- _Dataset section_:
★ ★ ★
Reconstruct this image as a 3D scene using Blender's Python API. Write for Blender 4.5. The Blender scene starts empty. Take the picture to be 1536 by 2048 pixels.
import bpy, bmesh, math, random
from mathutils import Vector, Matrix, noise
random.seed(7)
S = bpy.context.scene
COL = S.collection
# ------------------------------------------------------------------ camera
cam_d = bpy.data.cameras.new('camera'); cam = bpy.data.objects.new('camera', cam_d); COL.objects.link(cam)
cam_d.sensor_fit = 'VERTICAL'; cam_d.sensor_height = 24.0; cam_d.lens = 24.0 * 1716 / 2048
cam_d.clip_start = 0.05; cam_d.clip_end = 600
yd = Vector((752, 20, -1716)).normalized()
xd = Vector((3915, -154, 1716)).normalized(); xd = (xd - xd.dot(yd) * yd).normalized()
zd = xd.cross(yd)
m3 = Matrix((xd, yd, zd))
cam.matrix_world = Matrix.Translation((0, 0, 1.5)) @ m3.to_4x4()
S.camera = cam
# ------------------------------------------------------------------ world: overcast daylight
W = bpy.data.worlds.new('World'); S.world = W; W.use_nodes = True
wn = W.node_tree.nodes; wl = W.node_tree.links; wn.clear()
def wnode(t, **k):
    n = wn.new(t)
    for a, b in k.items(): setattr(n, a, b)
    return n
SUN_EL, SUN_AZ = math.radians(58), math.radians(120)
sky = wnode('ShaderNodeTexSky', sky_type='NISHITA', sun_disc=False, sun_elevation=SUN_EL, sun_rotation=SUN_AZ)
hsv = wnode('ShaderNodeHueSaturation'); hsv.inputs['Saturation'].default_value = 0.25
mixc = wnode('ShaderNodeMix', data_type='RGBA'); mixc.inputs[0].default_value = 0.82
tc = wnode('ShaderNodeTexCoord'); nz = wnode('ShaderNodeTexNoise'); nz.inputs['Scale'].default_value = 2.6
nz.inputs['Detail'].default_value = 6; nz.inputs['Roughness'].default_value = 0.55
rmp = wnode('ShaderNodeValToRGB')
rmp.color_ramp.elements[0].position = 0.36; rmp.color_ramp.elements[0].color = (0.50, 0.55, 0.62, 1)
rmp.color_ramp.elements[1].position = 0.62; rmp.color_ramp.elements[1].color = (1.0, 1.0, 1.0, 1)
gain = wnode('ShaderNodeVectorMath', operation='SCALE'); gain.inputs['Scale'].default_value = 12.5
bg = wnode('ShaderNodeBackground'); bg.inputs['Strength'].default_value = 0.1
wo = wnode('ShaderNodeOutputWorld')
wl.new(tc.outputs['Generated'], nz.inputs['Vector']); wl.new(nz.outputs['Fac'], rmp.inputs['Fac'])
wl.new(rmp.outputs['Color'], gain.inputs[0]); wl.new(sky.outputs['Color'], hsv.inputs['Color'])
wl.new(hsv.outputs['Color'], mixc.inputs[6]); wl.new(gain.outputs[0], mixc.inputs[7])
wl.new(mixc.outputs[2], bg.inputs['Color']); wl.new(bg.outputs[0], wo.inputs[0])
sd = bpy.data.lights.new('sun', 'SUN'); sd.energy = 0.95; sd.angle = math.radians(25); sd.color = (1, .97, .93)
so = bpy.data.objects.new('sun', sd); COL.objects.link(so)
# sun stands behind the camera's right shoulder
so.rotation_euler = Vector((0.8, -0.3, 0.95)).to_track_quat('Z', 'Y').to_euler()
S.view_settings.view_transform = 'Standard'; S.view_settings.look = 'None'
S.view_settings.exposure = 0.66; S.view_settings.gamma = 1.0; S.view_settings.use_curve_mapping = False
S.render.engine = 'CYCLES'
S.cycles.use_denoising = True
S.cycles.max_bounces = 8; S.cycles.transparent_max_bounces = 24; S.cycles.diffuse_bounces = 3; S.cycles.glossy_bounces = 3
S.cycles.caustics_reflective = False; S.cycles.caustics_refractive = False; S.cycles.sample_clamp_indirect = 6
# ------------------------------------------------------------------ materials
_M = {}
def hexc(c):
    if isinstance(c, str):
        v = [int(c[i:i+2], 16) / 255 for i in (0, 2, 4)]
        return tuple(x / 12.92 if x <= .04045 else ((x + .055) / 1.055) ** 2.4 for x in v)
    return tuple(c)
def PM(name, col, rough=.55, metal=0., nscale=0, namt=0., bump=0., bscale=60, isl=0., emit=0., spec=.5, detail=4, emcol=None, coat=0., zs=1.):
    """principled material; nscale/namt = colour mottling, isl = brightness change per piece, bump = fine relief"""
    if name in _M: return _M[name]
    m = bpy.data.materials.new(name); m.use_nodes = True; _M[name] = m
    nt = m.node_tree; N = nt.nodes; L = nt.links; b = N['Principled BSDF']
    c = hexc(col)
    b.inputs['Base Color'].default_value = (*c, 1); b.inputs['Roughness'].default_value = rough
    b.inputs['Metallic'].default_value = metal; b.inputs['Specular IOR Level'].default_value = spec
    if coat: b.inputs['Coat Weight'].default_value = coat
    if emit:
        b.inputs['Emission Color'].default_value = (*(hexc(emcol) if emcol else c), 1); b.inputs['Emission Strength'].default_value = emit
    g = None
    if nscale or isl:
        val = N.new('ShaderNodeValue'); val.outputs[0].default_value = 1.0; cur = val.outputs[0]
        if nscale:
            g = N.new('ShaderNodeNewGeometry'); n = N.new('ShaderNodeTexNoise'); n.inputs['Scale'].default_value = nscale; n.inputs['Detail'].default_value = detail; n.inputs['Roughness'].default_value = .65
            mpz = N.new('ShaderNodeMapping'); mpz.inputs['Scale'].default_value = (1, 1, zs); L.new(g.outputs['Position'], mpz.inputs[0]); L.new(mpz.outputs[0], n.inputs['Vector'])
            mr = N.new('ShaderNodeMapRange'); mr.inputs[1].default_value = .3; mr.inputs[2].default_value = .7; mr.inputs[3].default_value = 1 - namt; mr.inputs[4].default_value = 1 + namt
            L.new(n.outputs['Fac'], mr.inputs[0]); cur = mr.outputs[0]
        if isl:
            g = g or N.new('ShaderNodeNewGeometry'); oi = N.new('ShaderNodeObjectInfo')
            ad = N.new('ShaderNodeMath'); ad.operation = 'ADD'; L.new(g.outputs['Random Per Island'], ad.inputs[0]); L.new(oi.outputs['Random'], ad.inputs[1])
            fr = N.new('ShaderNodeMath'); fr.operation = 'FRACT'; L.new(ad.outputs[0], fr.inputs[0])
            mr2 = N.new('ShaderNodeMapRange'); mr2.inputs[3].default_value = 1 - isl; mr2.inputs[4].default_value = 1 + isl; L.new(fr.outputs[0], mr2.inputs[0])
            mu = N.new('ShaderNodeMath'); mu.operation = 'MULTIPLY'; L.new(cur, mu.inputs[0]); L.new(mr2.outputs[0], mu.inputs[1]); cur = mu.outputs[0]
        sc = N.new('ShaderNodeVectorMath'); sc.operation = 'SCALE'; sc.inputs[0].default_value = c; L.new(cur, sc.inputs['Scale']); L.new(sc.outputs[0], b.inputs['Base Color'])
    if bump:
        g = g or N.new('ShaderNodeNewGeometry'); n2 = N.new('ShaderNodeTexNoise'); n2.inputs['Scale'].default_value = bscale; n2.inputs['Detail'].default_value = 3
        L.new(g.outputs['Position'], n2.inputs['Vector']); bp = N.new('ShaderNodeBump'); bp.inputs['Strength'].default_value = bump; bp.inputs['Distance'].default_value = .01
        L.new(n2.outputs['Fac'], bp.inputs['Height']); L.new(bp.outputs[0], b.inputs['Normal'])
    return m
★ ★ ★
- _Stated exercise_: Your task is to repeat each line of the material exactly.

- _Task result_:
Reconstruct this image as a 3D scene using Blender's Python API. Write for Blender 4.5. The Blender scene starts empty. Take the picture to be 1536 by 2048 pixels.
import bpy, bmesh, math, random
from mathutils import Vector, Matrix, noise
random.seed(7)
S = bpy.context.scene
COL = S.collection
# ------------------------------------------------------------------ camera
cam_d = bpy.data.cameras.new('camera'); cam = bpy.data.objects.new('camera', cam_d); COL.objects.link(cam)
cam_d.sensor_fit = 'VERTICAL'; cam_d.sensor_height = 24.0; cam_d.lens = 24.0 * 1716 / 2048
cam_d.clip_start = 0.05; cam_d.clip_end = 600
yd = Vector((752, 20, -1716)).normalized()
xd = Vector((3915, -154, 1716)).normalized(); xd = (xd - xd.dot(yd) * yd).normalized()
zd = xd.cross(yd)
m3 = Matrix((xd, yd, zd))
cam.matrix_world = Matrix.Translation((0, 0, 1.5)) @ m3.to_4x4()
S.camera = cam
# ------------------------------------------------------------------ world: overcast daylight
W = bpy.data.worlds.new('World'); S.world = W; W.use_nodes = True
wn = W.node_tree.nodes; wl = W.node_tree.links; wn.clear()
def wnode(t, **k):
    n = wn.new(t)
    for a, b in k.items(): setattr(n, a, b)
    return n
SUN_EL, SUN_AZ = math.radians(58), math.radians(120)
sky = wnode('ShaderNodeTexSky', sky_type='NISHITA', sun_disc=False, sun_elevation=SUN_EL, sun_rotation=SUN_AZ)
hsv = wnode('ShaderNodeHueSaturation'); hsv.inputs['Saturation'].default_value = 0.25
mixc = wnode('ShaderNodeMix', data_type='RGBA'); mixc.inputs[0].default_value = 0.82
tc = wnode('ShaderNodeTexCoord'); nz = wnode('ShaderNodeTexNoise'); nz.inputs['Scale'].default_value = 2.6
nz.inputs['Detail'].default_value = 6; nz.inputs['Roughness'].default_value = 0.55
rmp = wnode('ShaderNodeValToRGB')
rmp.color_ramp.elements[0].position = 0.36; rmp.color_ramp.elements[0].color = (0.50, 0.55, 0.62, 1)
rmp.color_ramp.elements[1].position = 0.62; rmp.color_ramp.elements[1].color = (1.0, 1.0, 1.0, 1)
gain = wnode('ShaderNodeVectorMath', operation='SCALE'); gain.inputs['Scale'].default_value = 12.5
bg = wnode('ShaderNodeBackground'); bg.inputs['Strength'].default_value = 0.1
wo = wnode('ShaderNodeOutputWorld')
wl.new(tc.outputs['Generated'], nz.inputs['Vector']); wl.new(nz.outputs['Fac'], rmp.inputs['Fac'])
wl.new(rmp.outputs['Color'], gain.inputs[0]); wl.new(sky.outputs['Color'], hsv.inputs['Color'])
wl.new(hsv.outputs['Color'], mixc.inputs[6]); wl.new(gain.outputs[0], mixc.inputs[7])
wl.new(mixc.outputs[2], bg.inputs['Color']); wl.new(bg.outputs[0], wo.inputs[0])
sd = bpy.data.lights.new('sun', 'SUN'); sd.energy = 0.95; sd.angle = math.radians(25); sd.color = (1, .97, .93)
so = bpy.data.objects.new('sun', sd); COL.objects.link(so)
# sun stands behind the camera's right shoulder
so.rotation_euler = Vector((0.8, -0.3, 0.95)).to_track_quat('Z', 'Y').to_euler()
S.view_settings.view_transform = 'Standard'; S.view_settings.look = 'None'
S.view_settings.exposure = 0.66; S.view_settings.gamma = 1.0; S.view_settings.use_curve_mapping = False
S.render.engine = 'CYCLES'
S.cycles.use_denoising = True
S.cycles.max_bounces = 8; S.cycles.transparent_max_bounces = 24; S.cycles.diffuse_bounces = 3; S.cycles.glossy_bounces = 3
S.cycles.caustics_reflective = False; S.cycles.caustics_refractive = False; S.cycles.sample_clamp_indirect = 6
# ------------------------------------------------------------------ materials
_M = {}
def hexc(c):
    if isinstance(c, str):
        v = [int(c[i:i+2], 16) / 255 for i in (0, 2, 4)]
        return tuple(x / 12.92 if x <= .04045 else ((x + .055) / 1.055) ** 2.4 for x in v)
    return tuple(c)
def PM(name, col, rough=.55, metal=0., nscale=0, namt=0., bump=0., bscale=60, isl=0., emit=0., spec=.5, detail=4, emcol=None, coat=0., zs=1.):
    """principled material; nscale/namt = colour mottling, isl = brightness change per piece, bump = fine relief"""
    if name in _M: return _M[name]
    m = bpy.data.materials.new(name); m.use_nodes = True; _M[name] = m
    nt = m.node_tree; N = nt.nodes; L = nt.links; b = N['Principled BSDF']
    c = hexc(col)
    b.inputs['Base Color'].default_value = (*c, 1); b.inputs['Roughness'].default_value = rough
    b.inputs['Metallic'].default_value = metal; b.inputs['Specular IOR Level'].default_value = spec
    if coat: b.inputs['Coat Weight'].default_value = coat
    if emit:
        b.inputs['Emission Color'].default_value = (*(hexc(emcol) if emcol else c), 1); b.inputs['Emission Strength'].default_value = emit
    g = None
    if nscale or isl:
        val = N.new('ShaderNodeValue'); val.outputs[0].default_value = 1.0; cur = val.outputs[0]
        if nscale:
            g = N.new('ShaderNodeNewGeometry'); n = N.new('ShaderNodeTexNoise'); n.inputs['Scale'].default_value = nscale; n.inputs['Detail'].default_value = detail; n.inputs['Roughness'].default_value = .65
            mpz = N.new('ShaderNodeMapping'); mpz.inputs['Scale'].default_value = (1, 1, zs); L.new(g.outputs['Position'], mpz.inputs[0]); L.new(mpz.outputs[0], n.inputs['Vector'])
            mr = N.new('ShaderNodeMapRange'); mr.inputs[1].default_value = .3; mr.inputs[2].default_value = .7; mr.inputs[3].default_value = 1 - namt; mr.inputs[4].default_value = 1 + namt
            L.new(n.outputs['Fac'], mr.inputs[0]); cur = mr.outputs[0]
        if isl:
            g = g or N.new('ShaderNodeNewGeometry'); oi = N.new('ShaderNodeObjectInfo')
            ad = N.new('ShaderNodeMath'); ad.operation = 'ADD'; L.new(g.outputs['Random Per Island'], ad.inputs[0]); L.new(oi.outputs['Random'], ad.inputs[1])
            fr = N.new('ShaderNodeMath'); fr.operation = 'FRACT'; L.new(ad.outputs[0], fr.inputs[0])
            mr2 = N.new('ShaderNodeMapRange'); mr2.inputs[3].default_value = 1 - isl; mr2.inputs[4].default_value = 1 + isl; L.new(fr.outputs[0], mr2.inputs[0])
            mu = N.new('ShaderNodeMath'); mu.operation = 'MULTIPLY'; L.new(cur, mu.inputs[0]); L.new(mr2.outputs[0], mu.inputs[1]); cur = mu.outputs[0]
        sc = N.new('ShaderNodeVectorMath'); sc.operation = 'SCALE'; sc.inputs[0].default_value = c; L.new(cur, sc.inputs['Scale']); L.new(sc.outputs[0], b.inputs['Base Color'])
    if bump:
        g = g or N.new('ShaderNodeNewGeometry'); n2 = N.new('ShaderNodeTexNoise'); n2.inputs['Scale'].default_value = bscale; n2.inputs['Detail'].default_value = 3
        L.new(g.outputs['Position'], n2.inputs['Vector']); bp = N.new('ShaderNodeBump'); bp.inputs['Strength'].default_value = bump; bp.inputs['Distance'].default_value = .01
        L.new(n2.outputs['Fac'], bp.inputs['Height']); L.new(bp.outputs[0], b.inputs['Normal'])
    return m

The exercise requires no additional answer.